Walt Disney Co. shareholders rejected a proposed audit of the company’s antiracism training for employees during their annual meeting Wednesday.
The proposal, found on page 83 of the company’s 2022 proxy statement, called on the Board of Directors to “commission a workplace non-discrimination audit analyzing Disney’s impacts, including the impacts arising from Disney-sponsored or -promoted employee training, on civil rights and non-discrimination in the workplace, and the impacts of those issues on Disney’s business.”
On the same page, Disney’s board recommended that shareholders vote against the proposal, which they did by an unpublicized margin.
“The proponent mischaracterizes the Company’s commitment to diversity, equity and inclusion and the means by which it seeks to achieve those ends,” the board wrote. “This proposal also does not specifically call for enhanced disclosures or practices to improve the workplace for females or underrepresented minorities.”
Disney’s board added: “Our training program is a critical piece of achieving these goals, including the Company’s work to assure an environment that is free of discrimination and inclusive of all.”
The conservative National Center for Public Policy Research, a Disney shareholder, presented the proposal to Wednesday’s virtual meeting.
Justin Danhof, executive vice president of the D.C.-based think tank, argued during the meeting that the company’s antiracism curriculum ironically perpetuates racism by teaching that all Whites are racist.

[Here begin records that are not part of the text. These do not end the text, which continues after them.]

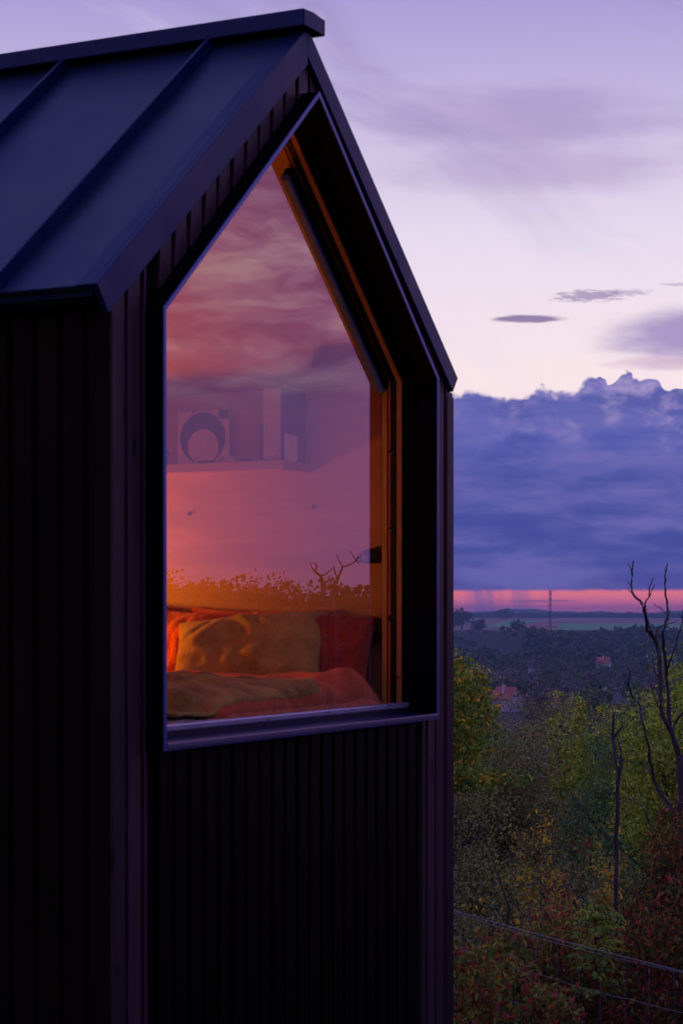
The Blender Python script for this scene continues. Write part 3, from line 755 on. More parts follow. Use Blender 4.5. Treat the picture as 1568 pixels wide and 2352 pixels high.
G_ = lambda *c: [tuple(x) for x in c]
PAL = {
 'olive': G_((.15, .17, .06), (.11, .14, .05), (.18, .17, .07), (.08, .11, .045), (.20, .12, .07), (.13, .16, .06)),
 'grey': G_((.16, .17, .12), (.13, .15, .09), (.19, .17, .13), (.10, .12, .07), (.15, .11, .09)),
 'green': G_((.05, .10, .045), (.08, .14, .055), (.04, .085, .04), (.11, .17, .06)),
 'yellowgreen': G_((.24, .32, .055), (.18, .26, .05), (.30, .34, .06), (.13, .20, .05), (.34, .28, .05)),
 'walnut': G_((.15, .24, .04), (.20, .27, .045), (.11, .18, .045), (.13, .20, .04), (.46, .30, .03), (.17, .23, .045)),
 'orange': G_((.50, .22, .03), (.40, .26, .04), (.22, .19, .04), (.14, .17, .04), (.10, .12, .03)),
 'red': G_((.15, .025, .03), (.24, .04, .045), (.04, .05, .02), (.20, .11, .03), (.05, .07, .025), (.11, .02, .03)),
 'near': G_((.12, .17, .04), (.15, .07, .04), (.26, .04, .05), (.20, .20, .05), (.13, .17, .04), (.06, .09, .03), (.30, .13, .03), (.08, .14, .04)),
 'bright': G_((.20, .29, .05), (.16, .25, .05), (.25, .30, .05)),
 'dark': G_((.018, .028, .012), (.025, .03, .012), (.03, .022, .014)),
}
def shrub(name, loc, h, wdt, pal, seed, label, cat='shrub', leaf=.05, clumps=160, per=40, group=None, stem_r=.022, spread=.16, aspect=.5, droop=.25, low=.12, levels=3, n0=5, fill=.35, core=0):
    rng = np.random.default_rng(seed)
    root = empty(name, loc); tag(root, label, cat, group)
    mb_, tips = branches(rng, (0, 0, 0), h*.95, wdt/h*.7, levels, n0, stem_r)
    zmax = max(v[2] for v in mb_.v); xm = max(max(abs(v[0]), abs(v[1])) for v in mb_.v)
    kz = h*(.97 if not clumps else .93)/zmax; kx = min(kz, wdt*.56/xm)
    mb_.v = [(x*kx, y*kx, z*kz) for x, y, z in mb_.v]
    mb_.build('stem', M['twig'], root)
    if clumps:
        T = np.array([(t[0]*kx, t[1]*kx, t[2]*kz) for t in tips])
        k = len(T)
        c = T[rng.integers(0, k, clumps)]+rng.normal(size=(clumps, 3))*np.array([wdt*.10, wdt*.10, h*.07])
        # fit the crown into its size
        nf = int(clumps*fill); dd = rng.normal(size=(nf, 3)); dd /= np.linalg.norm(dd, axis=1)[:, None]
        c[:nf] = dd*(rng.random((nf, 1))**.33)*np.array([wdt*.48, wdt*.48, h*(1-low)*.46])+np.array([0, 0, h*(low+(1-low)*.47)])
        c[:, :2] = np.clip(c[:, :2], -wdt*.62, wdt*.62); c[:, 2] = np.clip(c[:, 2], h*low, h*.98)
        V, F, t = leaves(c, per, spread*rng.uniform(.6, 1.4, len(c)), leaf, PAL[pal], rng, aspect, droop)
        if core:
            nc = core; dd = rng.normal(size=(nc, 3)); dd /= np.linalg.norm(dd, axis=1)[:, None]
            cc = dd*(rng.random((nc, 1))**.33)*np.array([wdt*.50, wdt*.50, h*(1-low)*.47])+np.array([0, 0, h*(low+(1-low)*.49)])
            V2, F2, t2_ = leaves(cc, 18, wdt*.11, leaf*1.9, PAL[pal], rng, .7, droop)
            V, F, t = np.vstack([V, V2]), np.vstack([F, F2+len(V)]), np.vstack([t, t2_])
        mesh_np('foliage', V, F, M['leaf'], root, t)
    return root
def on_ground(px, s):
    p = at(px, 1407, s); return (p.x, p.y, gz(p.x, p.y))

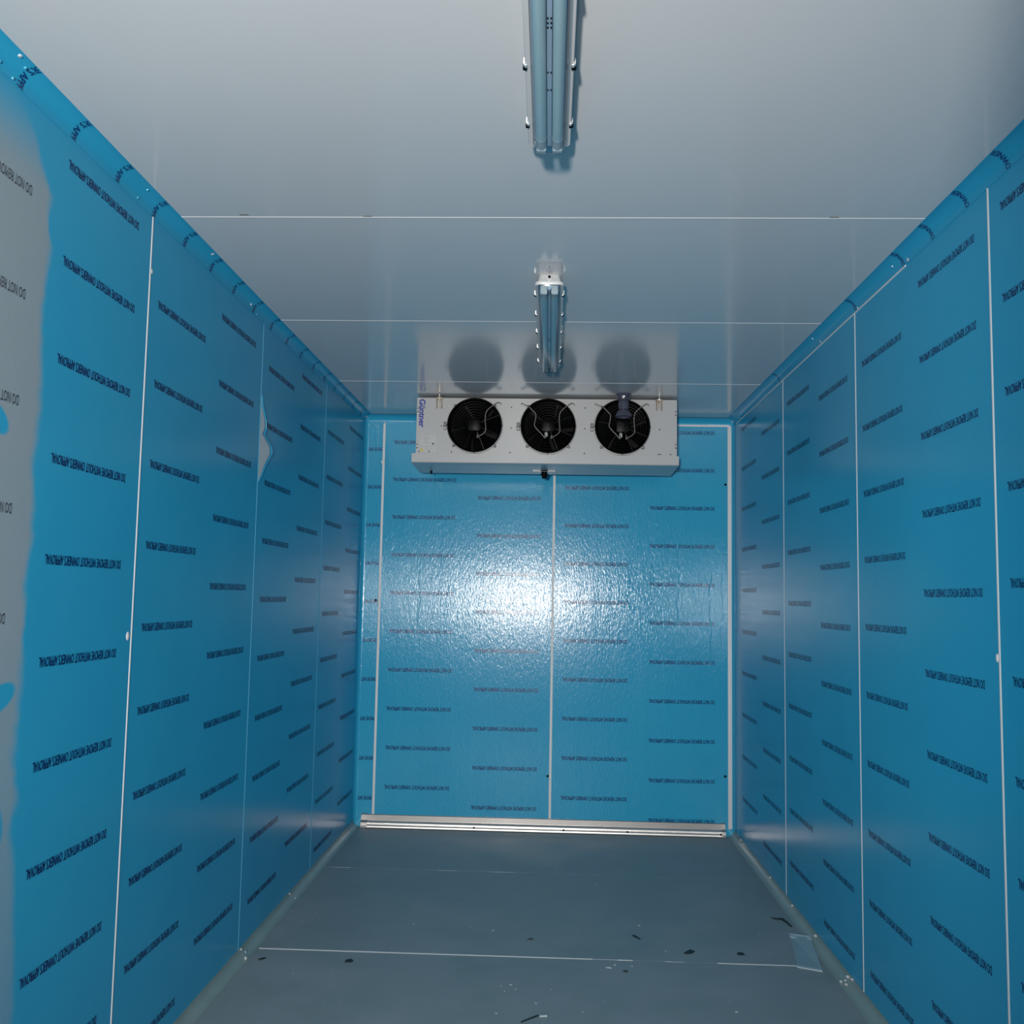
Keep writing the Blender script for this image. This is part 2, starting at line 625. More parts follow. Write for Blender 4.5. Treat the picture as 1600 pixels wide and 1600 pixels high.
def side_wall(side):
    s = -1 if side == 'left' else 1
    X = s * W / 2
    wall = bxo('wall_' + side, (X + s * 0.012, YB - 0.1, -0.05), (X + s * 0.10, D + 0.10, H + 0.05), 'inner_wall')
    structure(wall, '%s-hand wall of blue filmed insulated panels' % side, 'wall')
    if side == 'left':
        J = [0.485, 1.615, 2.7455, 3.870, 5.0073]
        # per panel: (offset of near column, z phase), (offset of far column, z phase)
        T = {1: ((.07, 2.338), (.63, 2.475)), 2: ((.065, 2.540), (.622, 2.425)), 3: ((.092, 2.378), (.63, 2.47)), 4: ((.06, 2.30), (.60, 2.42)), 0: ((.07, 2.4), (.63, 2.3))}
    else:
        J = [0.28, 1.41, 2.5378, 3.6632, 4.8048, 5.9750]
        T = {0: ((.1, 2.4), (.65, 2.3)), 1: ((.10, 2.30), (.655, 2.462)), 2: ((.088, 2.440), (.645, 2.320)), 3: ((.10, 2.554), (.66, 2.40)), 4: ((.09, 2.35), (.64, 2.47)), 5: None}
    ends = [YB] + J + [D]
    for i in range(len(ends) - 1):
        a, b = ends[i], ends[i + 1]
        hz = side == 'left' and i == 2
        p = bxo('wall_panel', (X, a + G, 0.0), (X + s * 0.03, b - G, H), 'film_hazy' if hz else 'film_side', wall)
        k = i - 1
        if k < 0 or T.get(k) is None:
            continue
        items = []
        for off, ph in T[k]:
            lo, hi = a + off, a + off + TL
            if lo > b - 0.02:
                continue
            v, f = NV, NF
            if hi > b - 0.006:
                # cut by the panel edge
                if side == 'left':
                    v, f = clip_arrays(NV, NF, hi - (b - 0.006), TL)
                else:
                    v, f = clip_arrays(NV, NF, 0, b - 0.006 - lo)
            for z in zrows(ph):
                y0 = hi if side == 'left' else lo
                items.append(((X - s * PROUD, y0, z + TH / 2), v, f))
        print_mesh('printed_notice', items, (0, -1 if side == 'left' else 1, 0), (0, 0, -1), 'ink_hazy' if hz else 'ink', p)
    for i, y in enumerate(J):
        if side == 'left':
            w, m = ((0.0048, 'sealant') if i == 2 else (0.0032, 'sealant_film'))
        else:
            w, m = (0.0058, 'sealant') if i == 2 else (0.0050, 'sealant') if i == 3 else (0.0040, 'sealant') if i == 4 else (0.003, 'sealant_film')
        bm = bmesh.new()
        prof = [(X + s * 0.008, y - w), (X - s * 0.0002, y - w), (X - s * 0.0014, y - w * .5), (X - s * 0.0018, y), (X - s * 0.0014, y + w * .5), (X - s * 0.0002, y + w), (X + s * 0.008, y + w)]
        prism(bm, prof, 2, ZC, H - CV)
        obj('joint_bead', bm, m, wall)
    return wall


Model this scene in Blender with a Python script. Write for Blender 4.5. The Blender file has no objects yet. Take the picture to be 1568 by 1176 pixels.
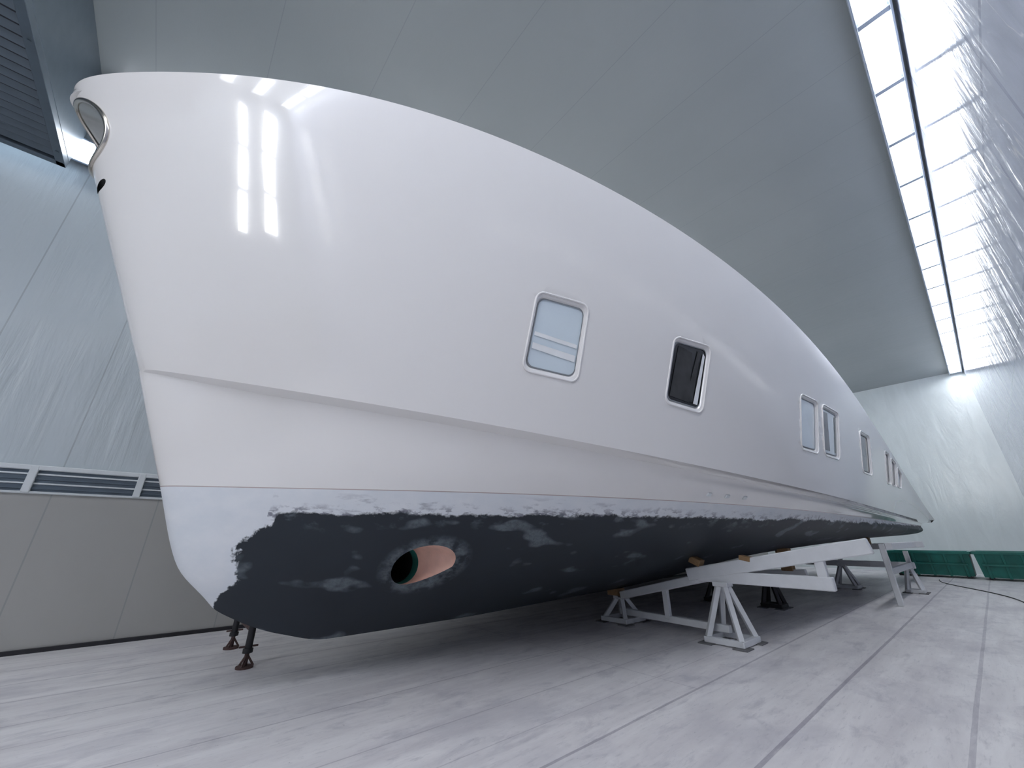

“This absolutely racist teaching focuses on so-called ‘White privilege’ being at the root of everything in society and insists that white people are always the oppressor, and everyone else is oppressed to one degree or another,” Mr. Danhof told shareholders.
After the meeting, Mr. Danhof said in a statement: “Corporate America needs an entire human resources overhaul and there is no better company with which to start than Disney.”
Disney CEO Bob Chapek did not comment on Mr. Danhof’s remarks during the meeting, and the company did not respond afterward to a request for comment.
Anthropologist Peter W. Wood, president of the National Association of Scholars conservative education advocacy group, said he was disappointed in the company’s response.
“The Walt Disney Company made a terrible decision when it imposed so-called ‘anti-racism’ training on its employees,” Mr. Wood said. “To counter this supposedly pervasive racism, the company is imposing a hardcore racism of its own, one that sharply divides employees by race and demands that they behave according to different standards and that they treat one another according to different expectations.”
Mr. Wood, a former college provost who has written a book on efforts to reframe American history according to racism, added that Disney’s stance may hurt it financially with consumers.
“It is also a policy that will undermine the public’s goodwill to the company,” he said. “The story this policy is telling is that Disney executives care more about posturing for progressive elites and winning the approval of radical activists than they care about fairness to the company’s workers.”
Disney has taken a strong public stance in favor of diversity, equity and inclusion in recent years.
In October 2020, the company strengthened its racism content warning for classic animated films, originally inserted during the November 2019 launch of its Disney+ streaming platform.
Several animated classics including “Peter Pan” (1953), “Dumbo” (1941) and “Jungle Book” (1968) now carry a warning that reads in part: “This program includes negative depictions and/or mistreatment of people or cultures. These stereotypes were wrong then and are wrong now.”
The new statement deleted the word “may” from the warning about racist depictions.
Last May, Christopher Rufo, a fellow at the conservative Manhattan Institute, published in the City Journal several internal documents from Disney’s “Reimagine Tomorrow” antiracism program that urged workers to reflect on America’s “racist infrastructure.”
The document “Allyship for Race Consciousness” tells workers the U.S. has a “long history of systemic racism and transphobia.”
“By identifying someone as Black or Latinx, but not categorizing someone else as White, you’re saying that White is the norm by which all other races are measured,” the document states.
That series of reports inspired the National Center for Public Policy Research to present its audit proposal.
Mr. Rufo said Wednesday that shareholders should “have a look inside the company” to understand why it “has embraced the philosophy of neo-racism in its corporate training programs.”
“Something is deeply wrong inside Walt Disney Company and I applaud the activist shareholders who are trying to find out what’s happening,” Mr. Rufo said.